Nos despedimos en La Guaira, con un largo abrazo y confiados «Nos vemos, vale», «Nos vemos, chico». Quedaba en pie una mutua promesa: trabajar en la idea de un documental sobre la nueva canción latinoamericana. Alí sentía particular atracción por el cine; después de todo, como dijo humorísticamente Woody Allen en alguno de sus libros, ningún ser humano escapa a la fascinación del llamado Séptimo Arte, excepción hecha de los cineastas, porque ellos están obligados a almorzar y comer con y de él…
Durante varias generaciones, la canción popular latinoamericana se ha hecho eco, y a veces bandera, de las aspiraciones sociales y políticas de nuestros pueblos. Empuñada por trovadores trashumantes, y de la mano de otras manifestaciones artísticas igualmente insurgentes, como la poesía, la canción popular mantuvo siempre entre nosotros su indeclinable vocación democrática. La Nueva Canción Latinoamericana –de la cual forma parte el Movimiento de la Nueva Trova– heredó, pues, una larga tradición combatiente.
Alí Primera, una de las figuras más carismáticas de ese nuevo modo de cantar –nuevo, pero afincado en una trayectoria de más de un siglo–, no se rindió al comercialismo. Jamás renunció a la inconformidad; jamás dejó de condenar la deshumanización del hombre en el capitalismo.
A pesar de las jugosas ofertas que le hicieron para que diluyera su arte en las inofensivas aguas de la música facilona, Alí no se dejó poner jamás –como dicen los venezolanos de aquellos artistas y escritores que no claudican– «el bozal de arepas».
Bob Dylan –que luego fue digerido por el sistema, y obligado a renegar de los valores que antes había sublimado– le advertía a un cantante cuya integridad estaba siendo resquebrajada con dinero: «Creo que cuando llegue tu muerte,/encontrarás que la plata que hiciste/no te devolverá el alma…». Alí Primera nunca fue rico, ni quiso serlo. Su alma permaneció intacta: el diablo de la música amelcochada y las letras banales no pudo comprarla.
Fuente: Publicado originalmente en 1985, tomado del libro De nube en nube.
PRECISIONES
Alí primera nació un 31 de octubre de 1941, le decían Alí porque sus abuelos eran árabes.
Fue compositor, poeta, activista político y militante del Partido Comunista de Venezuela.
Se le conoce como El cantor del pueblo.
En noviembre de 1973 ya figuraba como uno de los principales compositores y cantantes populares no solo del país, sino también de América Latina.

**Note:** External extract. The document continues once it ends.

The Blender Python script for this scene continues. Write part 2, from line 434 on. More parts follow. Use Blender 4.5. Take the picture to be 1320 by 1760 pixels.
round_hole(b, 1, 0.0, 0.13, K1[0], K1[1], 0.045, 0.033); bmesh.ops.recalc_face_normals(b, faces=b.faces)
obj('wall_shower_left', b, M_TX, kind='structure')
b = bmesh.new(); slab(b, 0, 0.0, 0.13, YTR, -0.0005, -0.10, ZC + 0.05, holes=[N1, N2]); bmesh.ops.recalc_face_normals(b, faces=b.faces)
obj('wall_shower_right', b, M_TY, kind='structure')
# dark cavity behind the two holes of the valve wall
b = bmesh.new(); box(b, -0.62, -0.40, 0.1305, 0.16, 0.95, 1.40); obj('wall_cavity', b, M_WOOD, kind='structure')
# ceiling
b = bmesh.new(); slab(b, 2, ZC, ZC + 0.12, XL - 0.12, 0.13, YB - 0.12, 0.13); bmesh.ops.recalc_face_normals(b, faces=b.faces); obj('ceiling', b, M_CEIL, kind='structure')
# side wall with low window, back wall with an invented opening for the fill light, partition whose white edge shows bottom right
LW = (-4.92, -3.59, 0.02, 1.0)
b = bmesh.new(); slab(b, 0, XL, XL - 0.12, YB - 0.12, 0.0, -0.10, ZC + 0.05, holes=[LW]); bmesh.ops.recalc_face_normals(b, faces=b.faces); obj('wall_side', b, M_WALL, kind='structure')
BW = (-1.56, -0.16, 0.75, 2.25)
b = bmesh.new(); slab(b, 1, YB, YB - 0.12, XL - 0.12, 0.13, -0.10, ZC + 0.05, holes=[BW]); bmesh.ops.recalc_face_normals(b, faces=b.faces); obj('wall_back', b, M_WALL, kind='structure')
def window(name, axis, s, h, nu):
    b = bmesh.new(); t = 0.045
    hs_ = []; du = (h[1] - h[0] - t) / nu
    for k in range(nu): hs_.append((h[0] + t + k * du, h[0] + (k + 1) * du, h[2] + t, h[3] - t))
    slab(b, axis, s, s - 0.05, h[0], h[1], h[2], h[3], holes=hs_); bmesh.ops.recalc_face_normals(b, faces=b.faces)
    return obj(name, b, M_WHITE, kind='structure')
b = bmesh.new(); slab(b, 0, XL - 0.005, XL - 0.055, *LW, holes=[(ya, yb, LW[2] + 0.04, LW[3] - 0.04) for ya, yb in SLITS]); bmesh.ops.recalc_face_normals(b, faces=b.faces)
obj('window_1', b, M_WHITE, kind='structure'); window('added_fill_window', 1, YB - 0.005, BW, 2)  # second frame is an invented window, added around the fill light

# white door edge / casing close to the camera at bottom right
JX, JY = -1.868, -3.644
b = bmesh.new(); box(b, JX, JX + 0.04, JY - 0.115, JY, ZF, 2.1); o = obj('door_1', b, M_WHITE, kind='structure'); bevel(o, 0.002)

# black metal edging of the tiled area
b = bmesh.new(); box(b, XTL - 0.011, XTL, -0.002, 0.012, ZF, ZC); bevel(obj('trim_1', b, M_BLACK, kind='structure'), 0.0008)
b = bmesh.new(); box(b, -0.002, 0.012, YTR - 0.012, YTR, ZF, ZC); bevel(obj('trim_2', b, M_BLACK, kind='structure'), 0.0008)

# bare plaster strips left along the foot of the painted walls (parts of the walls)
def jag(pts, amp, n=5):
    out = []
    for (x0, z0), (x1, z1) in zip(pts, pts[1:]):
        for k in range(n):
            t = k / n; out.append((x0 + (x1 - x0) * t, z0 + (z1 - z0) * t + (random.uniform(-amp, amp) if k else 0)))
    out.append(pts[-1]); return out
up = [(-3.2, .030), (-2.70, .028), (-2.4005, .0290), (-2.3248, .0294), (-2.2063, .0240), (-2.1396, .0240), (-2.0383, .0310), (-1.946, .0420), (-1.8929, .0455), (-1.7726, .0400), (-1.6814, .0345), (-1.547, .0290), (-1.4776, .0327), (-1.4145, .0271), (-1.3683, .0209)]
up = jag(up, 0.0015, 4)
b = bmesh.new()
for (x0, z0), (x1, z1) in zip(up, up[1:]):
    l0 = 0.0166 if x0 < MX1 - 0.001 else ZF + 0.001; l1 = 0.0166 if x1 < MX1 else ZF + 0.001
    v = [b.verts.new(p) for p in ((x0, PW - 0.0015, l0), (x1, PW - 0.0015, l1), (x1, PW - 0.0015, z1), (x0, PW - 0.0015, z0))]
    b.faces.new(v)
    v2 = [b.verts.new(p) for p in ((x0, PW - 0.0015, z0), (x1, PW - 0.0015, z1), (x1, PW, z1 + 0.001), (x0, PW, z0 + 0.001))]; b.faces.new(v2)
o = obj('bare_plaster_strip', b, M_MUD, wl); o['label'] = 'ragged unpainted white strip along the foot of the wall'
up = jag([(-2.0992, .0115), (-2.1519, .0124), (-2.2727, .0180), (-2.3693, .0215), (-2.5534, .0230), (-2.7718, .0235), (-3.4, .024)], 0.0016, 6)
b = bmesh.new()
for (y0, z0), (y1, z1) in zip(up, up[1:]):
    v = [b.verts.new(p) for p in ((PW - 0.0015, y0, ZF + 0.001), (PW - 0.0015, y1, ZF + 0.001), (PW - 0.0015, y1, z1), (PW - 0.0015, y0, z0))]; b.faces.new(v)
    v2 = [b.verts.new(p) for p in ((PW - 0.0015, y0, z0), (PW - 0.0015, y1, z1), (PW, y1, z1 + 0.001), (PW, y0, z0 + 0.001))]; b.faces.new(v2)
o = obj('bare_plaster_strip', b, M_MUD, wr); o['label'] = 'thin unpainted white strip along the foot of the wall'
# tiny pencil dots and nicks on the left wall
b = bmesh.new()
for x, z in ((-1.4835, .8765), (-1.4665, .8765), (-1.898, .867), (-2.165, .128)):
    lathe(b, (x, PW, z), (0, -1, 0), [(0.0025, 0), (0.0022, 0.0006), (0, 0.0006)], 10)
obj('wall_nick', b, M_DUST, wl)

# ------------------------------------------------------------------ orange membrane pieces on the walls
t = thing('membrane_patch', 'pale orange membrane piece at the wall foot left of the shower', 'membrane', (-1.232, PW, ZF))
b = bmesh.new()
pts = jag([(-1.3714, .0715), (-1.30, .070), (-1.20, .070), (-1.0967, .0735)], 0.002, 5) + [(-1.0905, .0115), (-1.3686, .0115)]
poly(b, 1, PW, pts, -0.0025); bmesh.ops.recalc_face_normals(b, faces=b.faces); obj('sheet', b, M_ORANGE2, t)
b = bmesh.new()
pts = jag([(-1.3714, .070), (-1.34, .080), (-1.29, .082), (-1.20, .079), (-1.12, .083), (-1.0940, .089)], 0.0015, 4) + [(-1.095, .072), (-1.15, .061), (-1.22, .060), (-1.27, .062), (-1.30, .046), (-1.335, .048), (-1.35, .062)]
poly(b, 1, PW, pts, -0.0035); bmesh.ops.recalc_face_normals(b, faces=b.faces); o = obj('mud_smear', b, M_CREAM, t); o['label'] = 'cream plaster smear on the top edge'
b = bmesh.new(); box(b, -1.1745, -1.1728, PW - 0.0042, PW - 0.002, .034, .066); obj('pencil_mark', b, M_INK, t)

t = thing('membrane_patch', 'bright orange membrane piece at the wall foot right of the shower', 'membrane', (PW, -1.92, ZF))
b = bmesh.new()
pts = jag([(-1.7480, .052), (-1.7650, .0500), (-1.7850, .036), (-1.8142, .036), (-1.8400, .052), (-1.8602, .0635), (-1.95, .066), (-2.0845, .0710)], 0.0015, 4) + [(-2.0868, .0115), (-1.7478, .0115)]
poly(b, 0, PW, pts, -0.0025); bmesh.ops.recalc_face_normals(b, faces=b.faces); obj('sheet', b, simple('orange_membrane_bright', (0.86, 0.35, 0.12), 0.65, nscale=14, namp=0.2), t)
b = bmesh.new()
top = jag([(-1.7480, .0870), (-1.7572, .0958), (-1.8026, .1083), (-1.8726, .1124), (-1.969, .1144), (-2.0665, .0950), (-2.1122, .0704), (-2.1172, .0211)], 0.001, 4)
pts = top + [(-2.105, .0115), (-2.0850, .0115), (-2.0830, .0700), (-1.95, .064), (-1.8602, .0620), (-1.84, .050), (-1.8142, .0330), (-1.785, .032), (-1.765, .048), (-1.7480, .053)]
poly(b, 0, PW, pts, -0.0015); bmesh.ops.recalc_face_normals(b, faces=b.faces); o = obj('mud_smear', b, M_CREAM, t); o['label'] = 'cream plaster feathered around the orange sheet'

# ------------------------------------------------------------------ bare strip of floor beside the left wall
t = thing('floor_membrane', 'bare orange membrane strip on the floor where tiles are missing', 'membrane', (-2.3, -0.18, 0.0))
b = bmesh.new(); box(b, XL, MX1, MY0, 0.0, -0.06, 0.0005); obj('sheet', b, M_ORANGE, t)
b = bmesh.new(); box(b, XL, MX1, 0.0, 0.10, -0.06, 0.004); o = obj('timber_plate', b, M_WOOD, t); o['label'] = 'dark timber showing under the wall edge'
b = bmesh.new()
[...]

Desde entonces y hasta la fecha de su muerte, grabó 13 discos de larga duración y participó en numerosos festivales en toda América Latina.
Desde ese año se incorpora a la lucha político-electoral en el Partido Comunista, apoyando a José Vicente Rangel con el llamado a la unidad nacional.
Al salir de su apartamento, el 16 de febrero de 1985, perdió la vida en un accidente automovilístico, ocurrido en la autopista Valle Coche de Caracas. Sin embargo, pese a que su acta de defunción y los reportajes de la época certificaron la causa de fallecimiento, aún en la actualidad hay quienes piensan que fue un atentado. Es considerado una víctima más de la polarización política del Gobierno de Jaime Lusinchi.